David Crandall, A.S. general manager, said the A.S. Finance Committee follows the A.S. Policy and Finance Code, which aims at explaining why certain allocations are made to student clubs and organizations.

A.S. allocated about $300,000 in funding to hundreds of student clubs and organizations on campus for 2005-06. M.E.Ch.A, for example, received $6,700 in allocations during the annual budget process, one of the highest amounts, primarily for three large-scale, group-sponsored events throughout the year, and $500 for high school outreach.

Other organizations that received more money than many other groups include the Armenian Student Association ($5,200), the Hillel Jewish Student Center ($5,000), the JADE program ($4,700), and the Society of Hispanic Professional Engineers ($4,200), among others.

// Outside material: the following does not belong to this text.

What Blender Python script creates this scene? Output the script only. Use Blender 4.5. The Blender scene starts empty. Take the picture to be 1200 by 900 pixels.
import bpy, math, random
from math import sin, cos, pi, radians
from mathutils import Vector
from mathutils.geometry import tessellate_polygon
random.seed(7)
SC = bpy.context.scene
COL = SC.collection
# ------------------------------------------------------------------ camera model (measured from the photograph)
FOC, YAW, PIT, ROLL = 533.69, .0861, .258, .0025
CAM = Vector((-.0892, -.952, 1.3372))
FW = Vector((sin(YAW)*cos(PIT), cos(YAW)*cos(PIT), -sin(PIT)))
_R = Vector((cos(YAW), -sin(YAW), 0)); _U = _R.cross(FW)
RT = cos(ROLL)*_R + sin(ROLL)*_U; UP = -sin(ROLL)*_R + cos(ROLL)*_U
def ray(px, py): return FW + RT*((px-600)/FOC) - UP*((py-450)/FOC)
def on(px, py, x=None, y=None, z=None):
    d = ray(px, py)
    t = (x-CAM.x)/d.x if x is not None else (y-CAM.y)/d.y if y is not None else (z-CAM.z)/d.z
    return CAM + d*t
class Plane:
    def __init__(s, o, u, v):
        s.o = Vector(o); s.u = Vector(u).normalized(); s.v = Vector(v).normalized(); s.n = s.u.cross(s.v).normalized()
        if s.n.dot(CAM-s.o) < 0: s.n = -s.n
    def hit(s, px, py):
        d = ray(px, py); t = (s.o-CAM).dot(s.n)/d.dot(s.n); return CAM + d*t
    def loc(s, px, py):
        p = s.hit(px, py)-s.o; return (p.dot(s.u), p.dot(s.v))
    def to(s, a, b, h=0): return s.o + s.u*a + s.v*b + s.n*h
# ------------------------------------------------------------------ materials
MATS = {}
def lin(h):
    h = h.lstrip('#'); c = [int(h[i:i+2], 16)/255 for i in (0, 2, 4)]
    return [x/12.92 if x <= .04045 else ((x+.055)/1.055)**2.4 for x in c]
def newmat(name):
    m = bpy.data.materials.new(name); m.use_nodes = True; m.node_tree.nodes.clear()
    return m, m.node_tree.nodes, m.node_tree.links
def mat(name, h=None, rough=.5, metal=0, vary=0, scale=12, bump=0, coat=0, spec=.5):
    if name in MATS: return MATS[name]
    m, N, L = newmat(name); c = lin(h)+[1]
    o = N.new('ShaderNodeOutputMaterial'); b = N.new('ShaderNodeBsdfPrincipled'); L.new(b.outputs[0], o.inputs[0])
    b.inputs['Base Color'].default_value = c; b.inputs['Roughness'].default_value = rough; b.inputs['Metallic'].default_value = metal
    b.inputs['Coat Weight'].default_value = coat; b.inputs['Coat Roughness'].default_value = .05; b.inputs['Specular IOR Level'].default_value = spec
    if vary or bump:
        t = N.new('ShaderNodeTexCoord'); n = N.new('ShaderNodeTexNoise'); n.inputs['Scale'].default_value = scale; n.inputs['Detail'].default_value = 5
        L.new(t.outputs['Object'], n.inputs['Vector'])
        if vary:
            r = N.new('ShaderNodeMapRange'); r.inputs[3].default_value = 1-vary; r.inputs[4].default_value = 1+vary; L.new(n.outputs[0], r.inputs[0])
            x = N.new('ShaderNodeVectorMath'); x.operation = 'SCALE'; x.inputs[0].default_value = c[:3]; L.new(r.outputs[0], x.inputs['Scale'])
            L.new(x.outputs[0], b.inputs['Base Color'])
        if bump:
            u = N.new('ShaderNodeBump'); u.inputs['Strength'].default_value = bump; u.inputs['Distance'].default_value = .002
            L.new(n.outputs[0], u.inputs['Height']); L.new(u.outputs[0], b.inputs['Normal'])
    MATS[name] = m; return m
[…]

Crandall said that every Wednesday at the A.S. Finance Committee meeting, groups that might need additional funding could request financial help in addition to their annual A.S. allocations. This funding is available by filling out paperwork that requests a new allocation, which the senate then votes on at one of its Tuesday meetings. Student leaders can attend the senate meeting and lobby on behalf of their action item.

Ricardo Valdez, member of the Society of Hispanic Professional Engineers, said the amount allotted for his organization is not enough, adding that the group receives a large amount of its funding from outside sources. He said A.S. has not been their major contributor and that the group relies on other means to acquire funds.

“A.S. has been good to us,” Valdez said. “We are happy, (but) we could (always use) more.”

Valdez said the group is given money when the annual budget proposal is turned in, adding that SHPE expects to receive little of what they request. He said like other organizations SHPE relies on sponsorships and fundraising to make ends meet.

Justin Tanthanasiridej, vice president of Filipino American Student Association, said A.S. helped his organization, but did not provide it with enough money to fund the annual events that FASA hosts. He said FASA relies on sponsors and fundraising because the amount of money the group proposes to A.S. is not always given.

“(We) never get the amount we proposed,” Tanthanasiridej said. “It’s either half, or most of the time, less than half.”

Tanthanasiridej said even though FASA events also include volunteers, the props or even costumes needed for the performance does cost money to get. He said many of FASA’s events include skilled artists who charge for their work.

Tanthanasiridej said that with FASA’s biggest event scheduled for the spring, organizers would have to depend on other means to help with the expenses.

“(I) just wish A.S. would help out not just FASA, but help out clubs and organizations,” Tanthanasiridej said. “FASA – (is) the longest active club and A.S. has been disappointing. A.S. had helped out FASA, but I think they have to take a step further.”